I enjoyed it although I cannot say I was particularly blown away; I was certainly entertained, and it suited my current mood by being extremely gory and peppered with some decent jokes, which is about what entertains me these days. The stuff about time-crunching was fun, although again, mostly because it was excitingly painful for the characters and not really because I cared about this particular book’s theory of time travel. I also was less than thrilled with the grand philosophical debates between the supervillain and our intrepid heroes, possibly because “evil control freak madman is a ZEALOT about wanting to END WAR AND SLAVERY” always feels like it is attempting to present itself as a SHOCKING TWIST instead of one of the most common, overdone, overlearned messages in American fiction (and actual politics) since the Cold War. Like, this book was published *this year*, which means it was probably being written or at least edited during last year’s Game of Thrones finale debacle, where seven years of at least somewhat interesting questions about the contradictions of implementing well-intentioned and necessary social change via conquest and monarchy got flushed down the toilet in favor of going “THE LADY THAT WANTED TO BAN SLAVERY,,, IS CRAZY!!” Anyway, these days I’m just not real here for that type of villain; it is overdone enough that it does not add the level of interest or nuance that I think authors are going for when they try to make villains more complex or sympathetic than real-life villains, who, it seems, are generally either clueless about what they’re actually doing or are openly hate-driven ghouls.

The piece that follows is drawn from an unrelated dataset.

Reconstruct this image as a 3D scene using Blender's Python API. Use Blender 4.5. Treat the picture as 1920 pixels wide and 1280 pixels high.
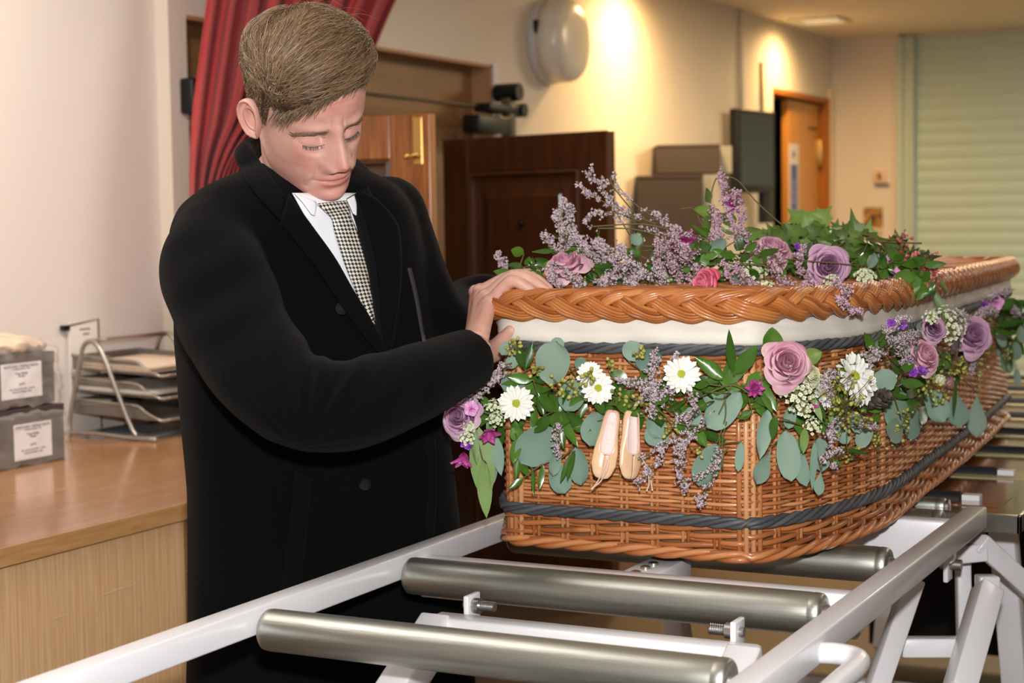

When the clueless ones try to talk big philosophical questions about what they’re up to they usually just talk about different philosophical questions than the ones raised by whatever they’re actually doing, and they’re usually dumb as shit about it. 
 
The villainy gets better once the philosophical debating is left behind and we get to look at the various villains’ material and family ties and other sorts of regular human motivations, even from the villains who aren’t human anymore—and more importantly, once stuff happens. I admit I occasionally lost the specific twists and turns of the plot, largely due to not reading real closely these days, but there were a lot of magical shenanigans and a hefty dose of crime-doing. 
 
Anyway, I will probably read book three, and just hope it is lighter on arguments about free will!